Accomodating Irregular Subdomains in Domain Decomposition Theory

Prof. Olof B. Widlund

May 27, 2008, 3:30 p.m. T 1010

In the theory for domain decomposition methods, we have previously often assumed that each subdomain is the union of a small set of coarse shape-regular triangles or tetrahedra. In this talk, we discuss recent progress which makes it possible to analyze cases with irregular subdomains such as those provided by mesh partitioners.

Our goal is to extend our analytic tools to problems on subdomains that might not even be Lipschitz and to characterize the rates of convergence of our methods in terms of a few, easy to understand, geometric parameters of the subregions. For two dimensions, we have already obtained some best possible results for scalar elliptic and linear elasticity problems: the subdomains should be John or Jones domains and the rate of convergence is determined using the parameters that define such
domains and that of an isoperametric inequality. Progress on three dimensions will also be reported.

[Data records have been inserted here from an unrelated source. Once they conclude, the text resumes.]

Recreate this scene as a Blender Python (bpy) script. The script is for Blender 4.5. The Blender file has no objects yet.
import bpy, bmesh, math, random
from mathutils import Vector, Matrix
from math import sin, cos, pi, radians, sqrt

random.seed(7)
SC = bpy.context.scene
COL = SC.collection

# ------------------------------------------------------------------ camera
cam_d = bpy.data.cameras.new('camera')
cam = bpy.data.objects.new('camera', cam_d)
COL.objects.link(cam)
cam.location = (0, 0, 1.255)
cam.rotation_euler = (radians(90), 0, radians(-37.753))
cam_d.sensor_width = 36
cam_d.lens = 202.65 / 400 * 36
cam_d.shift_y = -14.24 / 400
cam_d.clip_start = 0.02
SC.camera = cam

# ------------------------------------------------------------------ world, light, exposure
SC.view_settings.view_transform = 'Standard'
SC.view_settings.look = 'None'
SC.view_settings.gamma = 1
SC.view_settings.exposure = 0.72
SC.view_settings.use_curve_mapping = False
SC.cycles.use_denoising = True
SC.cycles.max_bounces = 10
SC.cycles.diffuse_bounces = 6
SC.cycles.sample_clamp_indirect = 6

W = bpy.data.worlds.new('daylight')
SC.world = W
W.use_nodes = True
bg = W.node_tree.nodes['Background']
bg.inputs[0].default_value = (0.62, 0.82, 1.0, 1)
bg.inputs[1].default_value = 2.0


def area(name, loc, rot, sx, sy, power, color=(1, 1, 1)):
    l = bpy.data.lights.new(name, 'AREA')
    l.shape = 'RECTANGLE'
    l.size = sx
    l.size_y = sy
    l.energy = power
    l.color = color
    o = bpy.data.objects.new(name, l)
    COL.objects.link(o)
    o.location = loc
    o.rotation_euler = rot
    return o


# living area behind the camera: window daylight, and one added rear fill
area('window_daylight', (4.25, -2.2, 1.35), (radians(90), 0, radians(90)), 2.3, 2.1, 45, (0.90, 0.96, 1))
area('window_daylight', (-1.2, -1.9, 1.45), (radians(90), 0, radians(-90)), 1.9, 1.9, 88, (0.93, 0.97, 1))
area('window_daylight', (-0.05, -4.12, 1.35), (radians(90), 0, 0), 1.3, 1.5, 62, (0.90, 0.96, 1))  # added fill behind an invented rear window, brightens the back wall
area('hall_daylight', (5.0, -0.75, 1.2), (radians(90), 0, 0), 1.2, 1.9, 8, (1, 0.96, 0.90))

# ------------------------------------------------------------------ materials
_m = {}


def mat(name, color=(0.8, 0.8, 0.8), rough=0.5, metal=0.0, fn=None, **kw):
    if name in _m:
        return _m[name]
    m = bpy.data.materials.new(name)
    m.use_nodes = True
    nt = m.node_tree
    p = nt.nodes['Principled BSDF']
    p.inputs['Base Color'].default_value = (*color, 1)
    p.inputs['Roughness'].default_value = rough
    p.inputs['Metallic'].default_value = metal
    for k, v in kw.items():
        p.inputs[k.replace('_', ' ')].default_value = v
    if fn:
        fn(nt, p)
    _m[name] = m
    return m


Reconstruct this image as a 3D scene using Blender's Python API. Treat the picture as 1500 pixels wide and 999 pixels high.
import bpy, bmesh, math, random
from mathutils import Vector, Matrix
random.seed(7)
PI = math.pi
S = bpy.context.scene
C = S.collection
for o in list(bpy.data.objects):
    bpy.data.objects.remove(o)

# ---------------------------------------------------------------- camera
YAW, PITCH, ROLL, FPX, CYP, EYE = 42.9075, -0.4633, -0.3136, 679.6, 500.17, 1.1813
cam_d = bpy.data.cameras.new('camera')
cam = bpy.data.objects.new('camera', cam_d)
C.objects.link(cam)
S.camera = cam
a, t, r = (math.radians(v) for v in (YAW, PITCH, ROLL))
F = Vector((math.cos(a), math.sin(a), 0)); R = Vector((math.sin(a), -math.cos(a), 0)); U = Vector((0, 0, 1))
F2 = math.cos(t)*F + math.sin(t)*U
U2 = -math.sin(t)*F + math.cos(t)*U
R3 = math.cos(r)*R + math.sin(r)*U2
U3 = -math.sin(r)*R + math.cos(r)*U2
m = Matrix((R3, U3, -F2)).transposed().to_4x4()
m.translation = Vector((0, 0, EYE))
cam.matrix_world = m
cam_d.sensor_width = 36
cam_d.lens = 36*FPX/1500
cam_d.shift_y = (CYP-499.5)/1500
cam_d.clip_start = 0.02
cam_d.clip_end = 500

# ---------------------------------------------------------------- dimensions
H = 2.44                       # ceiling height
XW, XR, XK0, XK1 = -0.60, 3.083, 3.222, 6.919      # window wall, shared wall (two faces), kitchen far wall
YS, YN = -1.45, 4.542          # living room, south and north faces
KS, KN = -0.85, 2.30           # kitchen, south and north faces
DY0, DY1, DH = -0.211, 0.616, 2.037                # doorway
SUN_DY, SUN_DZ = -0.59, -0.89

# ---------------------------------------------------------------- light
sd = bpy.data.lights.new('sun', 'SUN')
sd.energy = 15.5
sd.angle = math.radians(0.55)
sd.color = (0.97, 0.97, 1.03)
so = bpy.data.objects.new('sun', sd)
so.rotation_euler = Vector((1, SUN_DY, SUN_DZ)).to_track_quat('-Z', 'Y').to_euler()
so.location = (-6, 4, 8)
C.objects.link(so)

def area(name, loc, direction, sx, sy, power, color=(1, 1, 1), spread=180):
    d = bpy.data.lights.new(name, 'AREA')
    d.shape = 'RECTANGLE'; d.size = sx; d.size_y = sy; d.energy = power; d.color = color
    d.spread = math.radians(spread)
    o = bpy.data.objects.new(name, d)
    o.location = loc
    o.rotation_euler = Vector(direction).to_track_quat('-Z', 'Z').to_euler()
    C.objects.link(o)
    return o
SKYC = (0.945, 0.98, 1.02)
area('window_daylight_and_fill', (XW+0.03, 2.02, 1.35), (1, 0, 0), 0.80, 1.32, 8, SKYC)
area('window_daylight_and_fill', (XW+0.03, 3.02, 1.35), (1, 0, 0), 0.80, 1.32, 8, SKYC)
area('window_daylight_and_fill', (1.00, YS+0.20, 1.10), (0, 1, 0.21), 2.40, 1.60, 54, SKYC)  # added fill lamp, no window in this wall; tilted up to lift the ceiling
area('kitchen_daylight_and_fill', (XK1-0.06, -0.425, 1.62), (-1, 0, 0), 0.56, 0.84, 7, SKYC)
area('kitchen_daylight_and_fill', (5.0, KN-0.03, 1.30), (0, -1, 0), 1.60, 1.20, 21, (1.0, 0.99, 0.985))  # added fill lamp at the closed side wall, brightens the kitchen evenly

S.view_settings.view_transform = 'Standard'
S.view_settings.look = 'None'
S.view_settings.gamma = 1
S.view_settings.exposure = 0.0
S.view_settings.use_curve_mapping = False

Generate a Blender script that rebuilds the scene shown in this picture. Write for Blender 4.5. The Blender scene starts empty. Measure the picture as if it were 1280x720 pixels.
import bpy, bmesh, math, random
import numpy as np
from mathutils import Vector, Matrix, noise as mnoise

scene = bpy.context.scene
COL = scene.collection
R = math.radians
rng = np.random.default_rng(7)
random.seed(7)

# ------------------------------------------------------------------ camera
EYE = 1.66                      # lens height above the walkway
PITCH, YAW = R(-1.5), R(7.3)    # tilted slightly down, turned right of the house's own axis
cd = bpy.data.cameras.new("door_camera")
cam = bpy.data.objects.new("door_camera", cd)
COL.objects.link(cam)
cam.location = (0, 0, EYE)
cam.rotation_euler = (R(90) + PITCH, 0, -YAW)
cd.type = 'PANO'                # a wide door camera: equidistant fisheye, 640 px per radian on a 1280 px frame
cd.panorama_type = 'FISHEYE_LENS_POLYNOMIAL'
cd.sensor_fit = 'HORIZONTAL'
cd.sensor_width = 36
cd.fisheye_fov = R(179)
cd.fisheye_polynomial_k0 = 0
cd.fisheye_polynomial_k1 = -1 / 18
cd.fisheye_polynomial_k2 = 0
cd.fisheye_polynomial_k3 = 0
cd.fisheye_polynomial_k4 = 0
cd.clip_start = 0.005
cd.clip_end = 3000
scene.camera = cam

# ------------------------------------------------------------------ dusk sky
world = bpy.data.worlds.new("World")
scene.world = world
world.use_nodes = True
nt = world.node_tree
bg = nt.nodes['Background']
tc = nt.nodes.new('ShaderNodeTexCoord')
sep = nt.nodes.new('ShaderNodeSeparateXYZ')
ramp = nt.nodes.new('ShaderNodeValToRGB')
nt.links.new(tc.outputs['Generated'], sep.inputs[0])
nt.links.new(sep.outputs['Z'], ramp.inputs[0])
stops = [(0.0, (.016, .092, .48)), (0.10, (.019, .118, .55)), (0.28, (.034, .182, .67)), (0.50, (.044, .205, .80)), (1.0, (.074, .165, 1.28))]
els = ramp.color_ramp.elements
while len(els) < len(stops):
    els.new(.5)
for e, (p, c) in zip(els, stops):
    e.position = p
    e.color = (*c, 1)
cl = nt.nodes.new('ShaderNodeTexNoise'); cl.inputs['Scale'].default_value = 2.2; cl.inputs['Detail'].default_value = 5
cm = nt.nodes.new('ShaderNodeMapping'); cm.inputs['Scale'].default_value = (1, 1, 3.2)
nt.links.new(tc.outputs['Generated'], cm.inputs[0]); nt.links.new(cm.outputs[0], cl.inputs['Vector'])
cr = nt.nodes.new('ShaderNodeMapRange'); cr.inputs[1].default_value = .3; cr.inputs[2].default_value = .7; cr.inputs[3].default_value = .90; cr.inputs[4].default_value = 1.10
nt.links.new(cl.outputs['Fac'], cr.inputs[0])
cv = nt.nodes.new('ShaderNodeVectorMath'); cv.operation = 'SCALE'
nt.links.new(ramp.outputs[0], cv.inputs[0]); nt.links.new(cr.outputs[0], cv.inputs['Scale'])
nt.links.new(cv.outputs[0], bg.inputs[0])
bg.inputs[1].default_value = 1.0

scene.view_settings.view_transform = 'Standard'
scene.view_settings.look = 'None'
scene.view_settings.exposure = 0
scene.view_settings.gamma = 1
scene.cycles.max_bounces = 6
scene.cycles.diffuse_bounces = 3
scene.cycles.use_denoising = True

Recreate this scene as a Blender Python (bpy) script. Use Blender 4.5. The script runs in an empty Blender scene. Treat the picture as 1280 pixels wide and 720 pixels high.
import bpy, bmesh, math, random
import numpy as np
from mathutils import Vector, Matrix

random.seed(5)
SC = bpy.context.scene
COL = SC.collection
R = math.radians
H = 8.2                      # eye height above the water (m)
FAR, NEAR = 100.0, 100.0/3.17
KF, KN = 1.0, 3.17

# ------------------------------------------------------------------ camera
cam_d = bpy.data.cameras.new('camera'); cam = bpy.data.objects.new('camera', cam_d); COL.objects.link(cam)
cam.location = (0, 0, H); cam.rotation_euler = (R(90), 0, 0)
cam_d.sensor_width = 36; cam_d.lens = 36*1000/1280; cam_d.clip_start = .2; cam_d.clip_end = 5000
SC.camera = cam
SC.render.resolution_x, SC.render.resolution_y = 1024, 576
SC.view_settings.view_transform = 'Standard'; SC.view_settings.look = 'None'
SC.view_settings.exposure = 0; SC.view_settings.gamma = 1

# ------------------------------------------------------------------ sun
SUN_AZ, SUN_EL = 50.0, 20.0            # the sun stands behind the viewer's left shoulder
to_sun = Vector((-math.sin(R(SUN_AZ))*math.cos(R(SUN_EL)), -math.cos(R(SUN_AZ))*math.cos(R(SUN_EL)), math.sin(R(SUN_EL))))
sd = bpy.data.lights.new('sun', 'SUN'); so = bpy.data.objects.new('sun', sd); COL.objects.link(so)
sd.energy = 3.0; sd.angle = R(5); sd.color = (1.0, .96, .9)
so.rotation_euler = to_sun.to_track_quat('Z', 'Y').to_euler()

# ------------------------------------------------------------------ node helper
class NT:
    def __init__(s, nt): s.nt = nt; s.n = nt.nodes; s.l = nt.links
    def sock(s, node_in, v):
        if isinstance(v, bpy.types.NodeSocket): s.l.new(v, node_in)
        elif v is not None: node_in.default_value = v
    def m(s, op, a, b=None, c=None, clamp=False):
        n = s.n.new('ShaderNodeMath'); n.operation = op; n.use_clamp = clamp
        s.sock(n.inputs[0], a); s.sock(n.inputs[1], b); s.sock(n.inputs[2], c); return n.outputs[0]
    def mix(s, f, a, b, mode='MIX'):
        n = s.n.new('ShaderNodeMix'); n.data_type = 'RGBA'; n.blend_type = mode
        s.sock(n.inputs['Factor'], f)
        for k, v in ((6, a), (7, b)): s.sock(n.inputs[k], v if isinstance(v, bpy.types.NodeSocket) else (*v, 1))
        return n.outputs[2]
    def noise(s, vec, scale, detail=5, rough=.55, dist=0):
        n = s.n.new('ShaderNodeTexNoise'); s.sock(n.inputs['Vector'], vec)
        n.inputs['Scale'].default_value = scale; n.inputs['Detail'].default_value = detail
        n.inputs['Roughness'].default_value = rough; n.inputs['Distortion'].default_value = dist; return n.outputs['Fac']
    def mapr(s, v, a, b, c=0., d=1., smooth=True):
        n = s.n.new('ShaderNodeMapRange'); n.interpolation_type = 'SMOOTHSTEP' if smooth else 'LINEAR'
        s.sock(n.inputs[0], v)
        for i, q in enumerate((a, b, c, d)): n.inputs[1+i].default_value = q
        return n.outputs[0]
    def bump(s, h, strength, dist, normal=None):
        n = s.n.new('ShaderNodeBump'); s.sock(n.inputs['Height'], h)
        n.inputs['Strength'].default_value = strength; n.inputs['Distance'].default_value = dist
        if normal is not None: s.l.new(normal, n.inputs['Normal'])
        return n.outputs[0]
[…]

New results have also recently been obtained concerning variants of classical two-level additive Schwarz preconditioners. Our family of overlapping Schwarz methods, borrows and extends coarse spaces from older iterative substructuring methods, i.e., methods based on non-overlapping subdomains. The local components of these preconditioners, on the other hand, are based on Dirichlet problems defined on a set of overlapping subdomains which cover the original domain.

Our methods are robust even in the presence of large changes, between subdomains, of the materials being modeled in the finite element models. An extra attraction is that our methods can be applied directly to problems where the stiffness matrix is available only in its fully assembled form.

We will also discuss several applications of the new tools. They include new results on almost incompressible elasticity and mixed finite elements using spaces of discontinuous pressures. We will also touch on recent work on Maxwell’s equations in two dimensions.

Our work has been carried out in close collaboration with Clark R. Dohrmann of the Sandia National Laboratories, Albuquerque, NM and Axel Klawonn and Oliver Rheinbach of the University of Duisburg-Essen, Germany.